ŚwiatTysiące ludzi ucieka z Wybrzeża Kości Słoniowej

Tysiące ludzi ucieka z Wybrzeża Kości Słoniowej

Tysiące mieszkańców Wybrzeża Kości Słoniowej uciekają do Liberii, a setki cudzoziemców nadal opuszczają Abidżan samolotami, przysłanymi przez ich ojczyste kraje.

Tysiące ludzi ucieka z Wybrzeża Kości Słoniowej

12.11.2004 | aktual.: 12.11.2004 20:21

Wysoki Komisarz ONZ ds. Uchodźców poinformował, że co najmniej 5 tys. uciekinierów skierowało się do Liberii, gdy lotnictwo Wybrzeża Kości Słoniowej rozpoczęło 4 listopada bombardowanie Buake, bastionu rebeliantów, przerywając tym samym półtoraroczny rozejm. Wśród uchodźców przeważają kobiety, dzieci i osoby starsze.

Trwa równocześnie exodus cudzoziemców z Abidżanu, gdzie sytuacja zaczyna się jednak powoli uspokajać po wielu dniach zamieszek antyfrancuskich.
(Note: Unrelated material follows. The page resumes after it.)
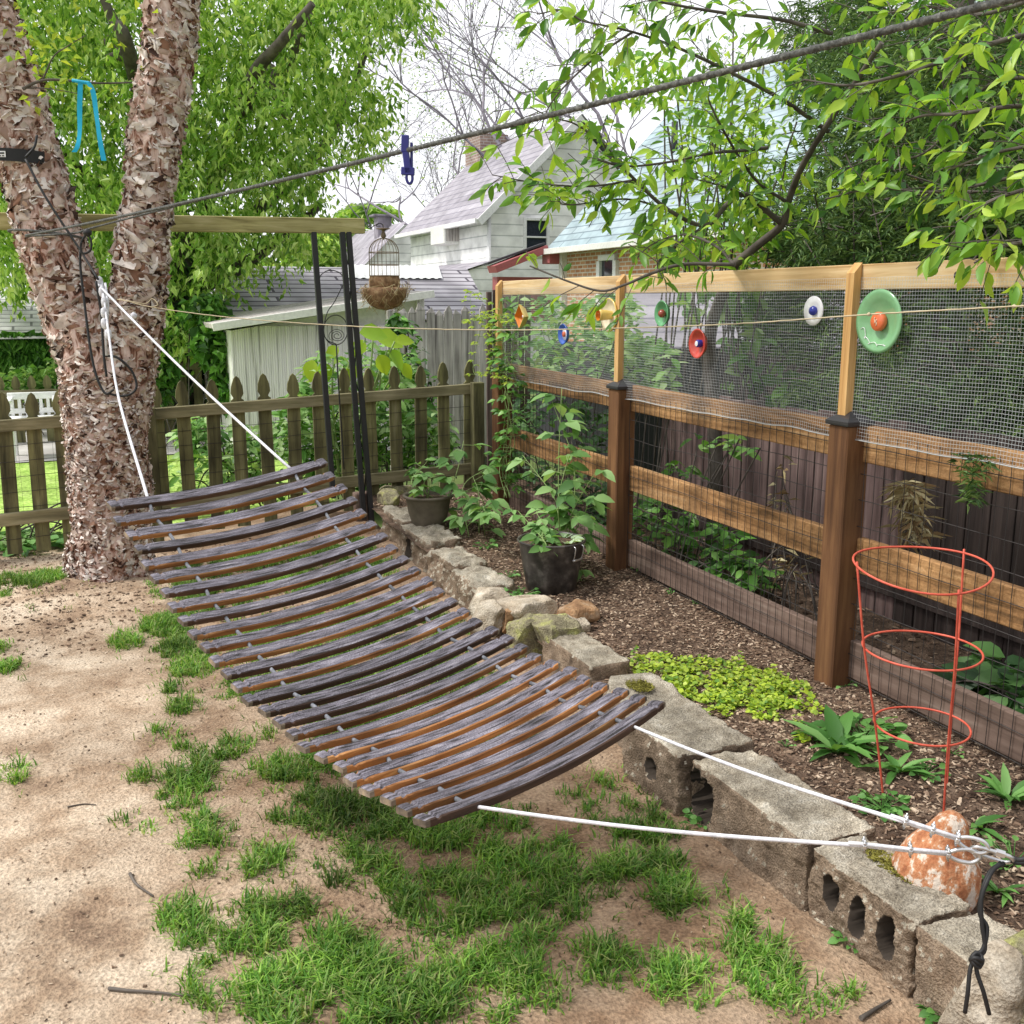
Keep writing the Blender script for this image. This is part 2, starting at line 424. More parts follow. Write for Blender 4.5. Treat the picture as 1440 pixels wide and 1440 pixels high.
m_beam = mat('green_stained_beam', [(.28, (.17, .15, .06)), (.5, (.38, .35, .15)), (.75, (.56, .51, .29))], (2.2, 26, 26), 9, .85, .4, .005, mott=.25, mscale=2, dist=1)
m_bark = mat('peeling_bark', [(.36, (.04, .018, .012)), (.43, (.25, .12, .08)), (.52, (.58, .42, .36)), (.7, (.74, .6, .54))], (17, 17, 8), 10, .95, .9, .025, mott=.3, mscale=4, dist=1.2)
m_flake = mat('bark_flake', [(.04, (.05, .025, .018)), (.14, (.24, .12, .075)), (.3, (.4, .28, .22)), (.46, (.56, .455, .395)), (.7, (.68, .6, .54)), (1, (.79, .73, .68))], by='island', rough=.85, bump=.3, mott=.3, mscale=14)
m_limb = mat('dark_limb', [(.3, (.05, .042, .035)), (.7, (.16, .14, .12))], (9, 9, 9), 8, .9, .5, .01)
m_haze_grey = mat('haze_tinted_grey', [(.3, (.2, .18, .22)), (.7, (.34, .31, .36))], (3, 3, 3), 4, .95, 0)  # pale lilac grey puts haze into the colour of far twigs
m_maple = leafmat('maple_leaf', [(.1, .22, .03), (.2, .38, .055), (.32, .52, .1), (.44, .62, .16), (.62, .76, .34), (.24, .45, .08)], transl=.42)
m_yleaf = leafmat('birch_leaf', [(.35, .48, .05), (.5, .6, .08), (.28, .45, .06)], transl=.45)
m_cherry = leafmat('cherry_leaf', [(.13, .3, .03), (.24, .46, .045), (.37, .58, .06), (.5, .68, .1), (.17, .37, .06)], rough=.4, transl=.4)
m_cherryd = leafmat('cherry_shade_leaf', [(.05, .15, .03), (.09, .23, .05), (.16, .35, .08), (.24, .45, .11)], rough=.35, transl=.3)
m_ever = leafmat('evergreen_spray', [(.035, .08, .025), (.075, .15, .04), (.14, .24, .06), (.09, .18, .065), (.22, .32, .1)], rough=.6, transl=.15)
m_ivy = leafmat('ivy_leaf', [(.035, .1, .018), (.07, .2, .03), (.12, .3, .045), (.2, .42, .08)], rough=.4, transl=.25)
m_rasp = leafmat('raspberry_leaf', [(.08, .2, .045), (.15, .31, .08), (.24, .44, .14), (.33, .52, .2)], rough=.55, transl=.35)
m_bush = leafmat('bush_leaf', [(.07, .19, .03), (.14, .32, .06), (.25, .45, .12), (.4, .57, .25)], rough=.5, transl=.35)
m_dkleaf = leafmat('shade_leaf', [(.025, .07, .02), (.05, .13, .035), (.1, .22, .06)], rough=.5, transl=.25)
m_big = leafmat('catalpa_leaf', [(.4, .55, .05), (.5, .66, .07), (.3, .5, .06)], rough=.5, transl=.55)
m_jenny = leafmat('creeping_jenny_leaf', [(.36, .5, .045), (.5, .63, .06), (.22, .38, .05), (.62, .72, .14), (.13, .26, .04)], rough=.5, transl=.35)
m_weed = leafmat('weed_leaf', [(.06, .17, .035), (.11, .28, .06), (.17, .38, .09), (.22, .43, .13)], rough=.5, transl=.3)
m_grass = leafmat('grass_blade', [(.06, .16, .02), (.1, .24, .03), (.17, .34, .045), (.27, .45, .075), (.13, .28, .04), (.36, .4, .15), (.08, .2, .03)], rough=.5, transl=.35)
[n for n in m_grass.node_tree.nodes if n.type == 'MAP_RANGE'][0].inputs['To Min'].default_value = .5
[n for n in m_grass.node_tree.nodes if n.type == 'MAP_RANGE'][0].inputs['To Max'].default_value = 1.5
m_stem = plain('green_stem', (.22, .32, .1), .6)
m_ropeg = mat('grey_rope', [(.3, (.06, .065, .075)), (.6, (.2, .21, .235)), (.8, (.38, .39, .42))], (60, 60, 60), 5, .8, .6, .004, mott=.2)
m_line = mat('weathered_clothesline', [(.3, (.035, .037, .035)), (.55, (.11, .112, .105)), (.8, (.3, .3, .28))], (130, 130, 130), 6, .85, 1, .003, mott=.25, mscale=20)
m_ropew = mat('white_rope', [(.3, (.5, .5, .54)), (.7, (.82, .82, .86))], (90, 90, 90), 4, .6, .4, .002, mott=.1)
m_blackrope = plain('black_rope', (.012, .012, .013), .6, bump=.3)
m_twine = plain('jute_twine', (.5, .42, .28), .9)
m_steel = plain('zinc_steel', (.62, .62, .63), .3, .85, bump=0.02)
m_blackm = plain('black_painted_steel', (.02, .02, .024), .4)
m_red = mat('red_enamel_wire', [(.3, (.5, .07, .04)), (.7, (.68, .14, .09))], (30, 30, 30), 4, .45, .1, .002, mott=.15)
m_terra = mat('flaking_terracotta', [(.34, (.22, .08, .04)), (.46, (.42, .165, .075)), (.53, (.5, .25, .13)), (.57, (.66, .57, .48))], (24, 24, 15), 15, .95, .9, .006, mott=.2, mscale=6, fine=.1, nrough=.72)
m_pot = mat('brown_pot', [(.3, (.085, .07, .05)), (.7, (.16, .135, .1))], (10, 10, 10), 5, .6, .1, .003)
m_bucket = mat('dark_bucket', [(.3, (.025, .022, .021)), (.55, (.065, .058, .052)), (.72, (.16, .145, .13))], (16, 16, 16), 10, .35, .15, .003, mott=.3, mscale=8)
m_blue = plain('blue_plastic', (.03, .03, .22), .35)
m_ribbon = plain('turquoise_ribbon', (.005, .42, .68), .5)
m_white = plain('white_paint', (.8, .8, .8), .6)
m_cream = plain('cream_paint', (.78, .78, .74), .7)
m_glass = plain('dark_window_glass', (.03, .035, .05), .08, spec=.8, bump=0, var=.3)
m_clap = brickmat('white_clapboard', (.94, .94, .93), (.91, .92, .9), (.55, .56, .56), 1, 40, .3, .016, bump=.3)
m_roofg = brickmat('grey_purple_shingle', (.34, .32, .36), (.42, .4, .44), (.22, .21, .25), 1, 3.1, .28, .02)
m_roofo = brickmat('old_dark_shingle', (.38, .36, .4), (.5, .48, .52), (.11, .1, .12), 1, 1.9, .17, .02)
m_roofb = brickmat('blue_grey_shingle', (.32, .41, .44), (.38, .46, .49), (.18, .23, .26), 1, 1.3, .22, .02)
m_brick = brickmat('orange_brick', (.5, .22, .11), (.62, .34, .19), (.72, .66, .58), 1, .24, .085, .013)
m_stock = mat('weathered_grey_board', [(.3, (.13, .115, .11)), (.45, (.42, .39, .37)), (.6, (.6, .56, .53)), (.8, (.74, .71, .68))], (30, 30, 1.3), 9, .95, .6, .01, mott=.3, mscale=2)
m_reed = mat('whitewashed_reed', [(.34, (.34, .32, .33)), (.42, (.8, .76, .82)), (.7, (.95, .9, .97))], (34, 34, .9), 8, .9, .7, .01, mott=.1, mscale=1)
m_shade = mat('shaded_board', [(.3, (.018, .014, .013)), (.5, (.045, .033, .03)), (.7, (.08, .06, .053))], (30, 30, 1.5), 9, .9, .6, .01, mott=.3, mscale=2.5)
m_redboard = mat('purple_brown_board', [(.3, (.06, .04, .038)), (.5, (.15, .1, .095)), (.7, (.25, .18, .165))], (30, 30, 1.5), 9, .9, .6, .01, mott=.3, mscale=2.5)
m_darkwall = plain('charcoal_shed_wall', (.045, .045, .052), .8)
m_redtrim = plain('dull_red_fascia', (.36, .1, .1), .6)
m_coir = mat('coir_and_straw', [(.2, (.06, .035, .02)), (.5, (.25, .15, .08)), (.8, (.5, .38, .22))], (30, 30, 30), 6, .95, .8, .01)
m_straw = mat('straw', [(.2, (.3, .2, .1)), (.6, (.5, .42, .22)), (1, (.6, .55, .35))], by='island', rough=.9, bump=0)
m_bronze = plain('aged_bronze', (.2, .15, .1), .5, .5)
glz = lambda n, c: plain(n, c, .18, spec=.6, bump=0.0, var=.08)
m_gl = dict(orange=glz('orange_glaze', (.62, .2, .02)), yellow=glz('yellow_glaze', (.72, .52, .14)), cream=glz('cream_glaze', (.75, .68, .5)), blue=glz('blue_glaze', (.05, .13, .5)),
            white=glz('white_glaze', (.8, .8, .82)), green=glz('green_glaze', (.12, .36, .16)), sage=glz('sage_glaze', (.2, .42, .21)), red=glz('red_glaze', (.5, .06, .04)),
            dkred=glz('dark_red_glaze', (.3, .06, .04)), navy=glz('navy_glaze', (.02, .03, .3)), tang=glz('tangerine_glaze', (.7, .16, .06)))

# ================================================================== SETTING
def sheet(name, x0, x1, y0, y1, step, zf, m):
    nx, ny = max(1, int((x1 - x0) / step)), max(1, int((y1 - y0) / step))
    xs = np.linspace(x0, x1, nx + 1); ys = np.linspace(y0, y1, ny + 1)
    vs = np.array([(x, y, zf(x, y)) for x in xs for y in ys])
    i = np.arange(nx)[:, None]; j = np.arange(ny)[None, :]
    q = np.stack([i * (ny + 1) + j, (i + 1) * (ny + 1) + j, (i + 1) * (ny + 1) + j + 1, i * (ny + 1) + j + 1], -1).reshape(-1, 4)
    mb = MB(); mb.add(vs, q, 0, True)
    return struct(mb.build(name, m))


sheet('ground', -300, 300, -300, 300, 60, lambda x, y: -.06, m_far)
sheet('yard', -5, 1.84, -1.6, 7.45, .035, yard_z, m_dirt)
sheet('garden_bed', 1.78, 3.7, -1.6, 7.3, .035, bed_z, m_bed)
sheet('neighbour_yard', 3.68, 16, -3, 24, .5, lambda x, y: .13 + .02 * math.sin(x * 2 + y), m_far)
sheet('lawn', -9, 1.9, 7.43, 11.3, .3, lambda x, y: .0 + .03 * sstep(7.4, 11, y), m_lawn)
sheet('driveway', -14, 9, 11.28, 17, .5, lambda x, y: .04, m_drive)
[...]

W ciągu minionych dwóch dni największe miasto Wybrzeża opuściło ponad 2 tys. obcokrajowców, większość francuskimi samolotami.

Przed domem prezydenta Laurenta Gbagdo i przed siedzibą telewizji pozostało już tylko kilkudziesięciu tzw. młodych patriotów, którzy nadal oskarżają Francję o próby obalenia szefa ich państwa i popieranie muzułmańskich rebeliantów na północy.

Zwolennicy Gbagbo grabili i podpalali domy należące do cudzoziemców lub zagranicznych firm w Abidżanie w odwecie za zniszczenie przez wojska francuskie całego lotnictwa wojskowego.

Francuzi odpowiedzieli w ten sposób na atak lotniczy na północy kraju, przeprowadzony przez siły rządowe, gdy - rzekomo przez pomyłkę - zbombardowano francuską bazę wojskową w Buake. Zginęło wtedy dziewięciu francuskich żołnierzy i amerykański, cywilny pracownik organizacji humanitarnej.

Północ Wybrzeża Kości Słoniowej jest kontrolowana przez rebeliantów, których oddziela od południa linia przerwania ognia, nadzorowana przez 10 tys. żołnierzy francuskich i ONZ.